La Liberté

«Causette»

Mauvais genre • Avec talent, finesse, originalité et humour, la journaliste Florence Hügi pique, de sa belle plume, là où ça fait mal. Découvrez sa nouvelle chronique!

«Causette» se dit «plus féminine du cerveau que du capiton», soit une publication qui n'est pas pour les ramollies du bulbe. © DR
«Causette» se dit «plus féminine du cerveau que du capiton», soit une publication qui n'est pas pour les ramollies du bulbe. © DR

Florence Hügi

Publié le 11.02.2015

Temps de lecture estimé : 2 minutes

Tel est le conte du jour, suintant l’épouvante: la tragédie n’est pas loin. Attention, ça va pleurnicher dans les chaumières.

Acte I. Prenez un magazine au succès insolent, de trois exemplaires fabriqués sur un coin de table à - en six ans - une publication en quadrichromie tirée à 120'000 exemplaires. «Causette», qui se dit «plus féminine du cerveau que du capiton», soit pas pour les ramollies du bulbe adeptes de scrapbooking. Nous, ça nous va, cette presse drôle et décalée qui se met à penser que les femmes pensent. Et qui enquête: prouver les violences sexuelles dans l’armée au point de mettre un chenit dans tout l’état-major, c’est plutôt séduisant. Et ça, même si des rumeurs insistantes disent que cette rédaction vit des trucs pas rigolos du tout (voir l’article que «Libération» a consacré à cette affaire le 19 février 2014).

Acte II. Comme dans toute fable moderne, est née la page Facebook associée, les copines de «Causette» (et que même les hommes, ici, c’est des copines). Une saine émulation, des questions, des apports? Euh, au début. Parce que là, les copines de «Causette» (CdC), c’est plus ses copines. Ce sont même des anticopines qui font caca sur leur grande sœur de papier, dénoncent la direction (des hommes!), le masculinisme - parler des hommes qui se voient imposer une paternité, c’est mal - ou militent pour l’abolitionnisme (prostituées = victimes, hommes = bourreaux). Et distillent la bonne parole à toutes les brebis égarées venues en tremblotant poser leurs questions «sur le féminisme». Tiens, hier, trouvé ça: «Je suis la seule à trouver que féminisme ne va pas avec augmentation mammaire.» Joie.

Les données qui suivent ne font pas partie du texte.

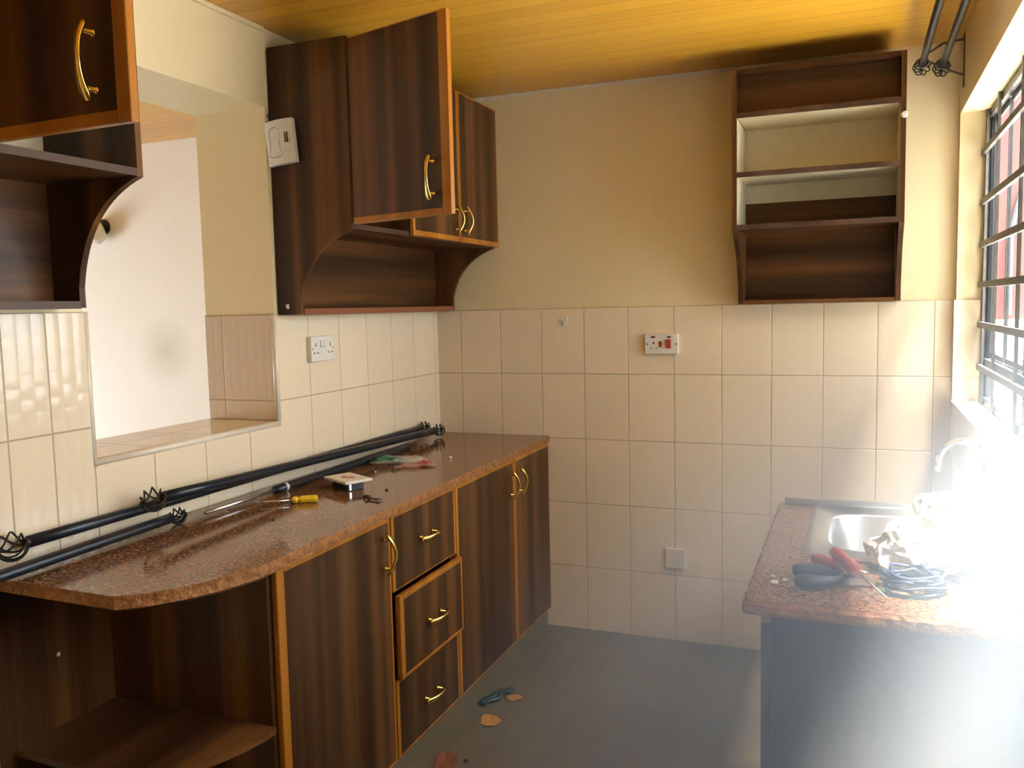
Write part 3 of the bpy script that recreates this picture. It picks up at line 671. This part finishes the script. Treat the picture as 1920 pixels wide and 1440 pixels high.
tag(w2, 'short brown granite worktop holding the sink under the window', 'worktop')
sk = empty('kitchen_sink', (2.0, -1.41, .75), 'stainless steel sink with rounded bowl set in the right worktop', 'sink')
def rr(cx, cy, hx, hy, p, n=48):
    o_ = []
    for i in range(n):
        a = 2*PI*i/n; c_, s_ = math.cos(a), math.sin(a); k = (abs(c_)**p+abs(s_)**p)**(-1/p); o_.append((cx+hx*c_*k, cy+hy*s_*k))
    return o_
rings = [(rr(2.0, -1.408, .215, .272, 24), .9115), (rr(2.0, -1.408, .213, .270, 24), .9165), (rr(2.0, -1.408, .200, .257, 20), .9165), (rr(2.0, -1.408, .194, .250, 20), .9135),
         (rr(2.0, -1.41, .166, .196, 4.5), .9135), (rr(2.0, -1.41, .160, .190, 4.5), .908), (rr(2.0, -1.41, .152, .180, 4.5), .80), (rr(2.0, -1.41, .125, .150, 4), .768), (rr(2.0, -1.41, .03, .03, 2), .762)]
vs = []; fs = []; n = 48
for R_, z in rings: vs += [(x, y, z) for x, y in R_]
for i in range(len(rings)-1):
    for k in range(n): fs.append((i*n+k, i*n+(k+1) % n, (i+1)*n+(k+1) % n, (i+1)*n+k))
MB().add(vs, fs).build('bowl', 'steel', sk, smooth=True)
MB().lathe([(.030, 0), (.030, .003), (.02, .004), (.005, .002)], (2.0, -1.41, .761), (0, 0, 1), 20).build('drain', 'chrome', sk)
B(1.705, 2.20, -1.135, -1.117, .9115, .930).build('metal_strip', 'steel', bevel=.002)
tag(bpy.data.objects['metal_strip'], 'long square steel strip lying across the far end of the sink worktop', 'metal strip')
fc = empty('faucet', (2.205, -1.35, .9115), 'chrome swan neck tap standing behind the sink at the window wall', 'tap')
pth = [(2.205, -1.35, .93), (2.205, -1.35, 1.09)]+[(2.150+.055*math.cos(a), -1.35, 1.09+.058*math.sin(a)) for a in [PI*i/14 for i in range(1, 15)]]+[(2.095, -1.35, 1.07)]
MB().lathe([(.026, 0), (.026, .006), (.018, .012), (.016, .05), (.010, .056)], (2.205, -1.35, .9115), (0, 0, 1), 20).build('base', 'chrome', fc, smooth=True)
MB().tube(pth, .009, 14).build('spout', 'chrome', fc, smooth=True)
MB().tube([(2.205, -1.37, .945), (2.205, -1.40, .955), (2.200, -1.43, .962)], [.006, .005, .006], 10).build('lever', 'chrome', fc, smooth=True)
# carrier bag
def bagmesh(c, R, seed, sc, amp, zmin):
    bm = bmesh.new(); bmesh.ops.create_icosphere(bm, subdivisions=4, radius=1); vs = []
    for v in bm.verts:
        p = v.co; k = 1+amp*noise.noise(p*1.4+Vector((seed, 0, 0)))+amp*.6*(1-2*abs(noise.noise(p*3.1+Vector((0, seed, 0)))))*.6+amp*.45*(1-2.4*abs(noise.noise(p*6+Vector((0, 0, seed)))))
        vs.append((c[0]+p.x*R[0]*k, c[1]+p.y*R[1]*k, max(c[2]+p.z*R[2]*k, zmin)))
    fs = [[v.index for v in f.verts] for f in bm.faces]; bm.free(); return MB().add(vs, fs)
cb = empty('carrier_bag', (2.12, -1.72, ZT), 'crumpled white plastic carrier bag on the worktop beside the sink', 'bag')
bagmesh((2.105, -1.665, .995), (.088, .115, .082), 2.7, 1, .30, .9175).build('bag_body', 'bag_film', cb)
bagmesh((2.015, -1.705, .955), (.062, .070, .048), 8.1, 1, .55, .9172).build('bag_mouth', 'bag_film', cb)
# pliers, red screwdrivers, cable coil, crumbs
pl = empty('pliers', (1.83, -1.83, ZT), 'pliers with thick black grips at the left end of the tool heap', 'pliers')
MB().tube(bez((1.777, -1.845, ZT+.0155), (1.82, -1.820, ZT+.0155), (1.872, -1.850, ZT+.0155), 10), [.011, .0145, .0155, .0155, .015, .014, .013, .012, .010, .008, .007], 12).build('grip', 'black_rubber', pl, smooth=True)
MB().tube(bez((1.785, -1.915, ZT+.0155), (1.83, -1.930, ZT+.0155), (1.872, -1.875, ZT+.0155), 10), [.011, .0145, .0155, .0155, .015, .014, .013, .012, .010, .008, .007], 12).build('grip', 'black_rubber', pl, smooth=True)
m = MB(); m.lathe([(.014, 0), (.016, .003), (.016, .009), (.013, .012)], (1.885, -1.862, ZT+.008), (0, 0, 1), 16); m.prism([(1.875, -1.875), (1.88, -1.85), (1.935, -1.860), (1.94, -1.870), (1.89, -1.882)], pz, ZT+.006, ZT+.020); m.build('jaw', 'steel', pl)
def driver(a, b, label, grip=.085):
    a, b = Vector(a), Vector(b); d = (b-a).normalized(); o = empty('red_screwdriver', (a.x, a.y, ZT), label, 'screwdriver')
    MB().lathe([(.008, 0), (.0125, .004), (.014, .02), (.013, .05), (.0145, grip-.012), (.015, grip-.004), (.010, grip)], a, d, 12).build('grip', 'red_plastic', o, smooth=True)
    MB().tube([a+d*(grip-.002), b], .0028, 8).build('shaft', 'chrome', o, smooth=True); return o
driver((1.856, -1.795, ZT+.052), (1.958, -1.962, ZT+.012), 'red handled screwdriver with its bright shaft pointing to the worktop edge')
driver((1.812, -1.742, ZT+.016), (1.925, -1.822, ZT+.016), 'red handled screwdriver lying beneath the other one by the pliers')
cc = MB(); random.seed(11)
pth = []
for i in range(150):
    a = i*.35; k = 1+.18*math.sin(i*.21); pth.append((2.010+.050*k*math.cos(a)+.012*math.sin(i*.9), -1.870+.045*k*math.sin(a), ZT+.006+.006*(i//18)*.8+.003*math.sin(i*1.3)))
cc.tube(pth, .0038, 6); tag(cc.build('cable_coil', 'blue_cable', smooth=True), 'tangled coil of dark blue cable between the pliers and the bag', 'cable')
for i, (x, y, r_, lb) in enumerate(((1.742, -1.905, .010, 'largest pale stone chip near the worktop corner'), (1.760, -1.875, .006, 'small pale stone chip behind the largest chip'), (1.735, -1.855, .005, 'tiny pale stone chip furthest from the worktop corner'))):
    tag(blob((x, y, ZT), r_, i*3.3).build('stone_chip', 'crumb'), lb, 'stone chip')

# ------------------------------------------------------------------ added scattering volume that stands in for lens glare by the window
t = NT('glare_scatter'); t.t.nodes.remove(t.b)
geo = t.n('NewGeometry'); mp = t.n('Mapping'); mp.vector_type = 'POINT'
vd = t.n('VectorMath', operation='SUBTRACT'); t.l(geo.outputs['Position'], vd.inputs[0]); vd.inputs[1].default_value = (2.25, -2.20, .42)
vs_ = t.n('VectorMath', operation='MULTIPLY'); t.l(vd.outputs[0], vs_.inputs[0]); vs_.inputs[1].default_value = (1/1.2, 1/1.5, 1/1.15)
ln = t.n('VectorMath', operation='LENGTH'); t.l(vs_.outputs[0], ln.inputs[0])
k = t.math('POWER', t.math('MAXIMUM', t.math('SUBTRACT', 1, ln.outputs['Value']), 0), 1.5)
vp = t.n('VolumeScatter'); vp.inputs['Color'].default_value = (.80, .91, 1, 1); vp.inputs['Anisotropy'].default_value = 0.2
t.l(t.math('MULTIPLY', k, GLARE_DENSITY := 2.8), vp.inputs['Density']); t.l(vp.outputs[0], t.t.nodes['Material Output'].inputs['Volume'])
t.m.cycles.volume_sampling = 'MULTIPLE_IMPORTANCE' if hasattr(t.m.cycles, 'volume_sampling') else t.m.cycles.volume_sampling
M['glare_volume'] = t.m
tag(B(1.03, 2.238, -3.7, -.7, .01, 1.8).build('glare_volume', 'glare_volume'), 'pale volume added to stand in for lens glare over the sink worktop by the window', 'glare_volume', kind='stuff')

Acte III. Il y a quelques jours, tout le monde a sorti la grosse artillerie. «Causette» et sa direction se sont énervées, les CdC se sont dites persécutées tout en persécutant, et hop, sont nées «Les Copines». Soit les anciennes CdC qui ont fait sécession. Pour débattre, parce qu’elles savent ce qu’est débattre. Sauf que depuis, ce petit monde dit du mal des autres pendant que les autres disent du mal d’elles. Police de la pensée contre prosélytisme despotique. Re-joie.

La tragédie, alors, où est-elle? Sourire las. Internet, comme une mise en abyme de la vraie vie. Quand celles qui prétendent s’engager pour leur autonomie versent dans les pires clichés, entre combat de boue et arrachage de cheveux, quand se propagent haine des hommes et victimisation des femmes, quand les blessures se répandent et sèment la colère, la nausée monte. Il y a quelques jours, on a vanté mon «militantisme». Failli vomir, et expliqué que non, pas du tout. Que Dieu, s’il existe, m’en préserve.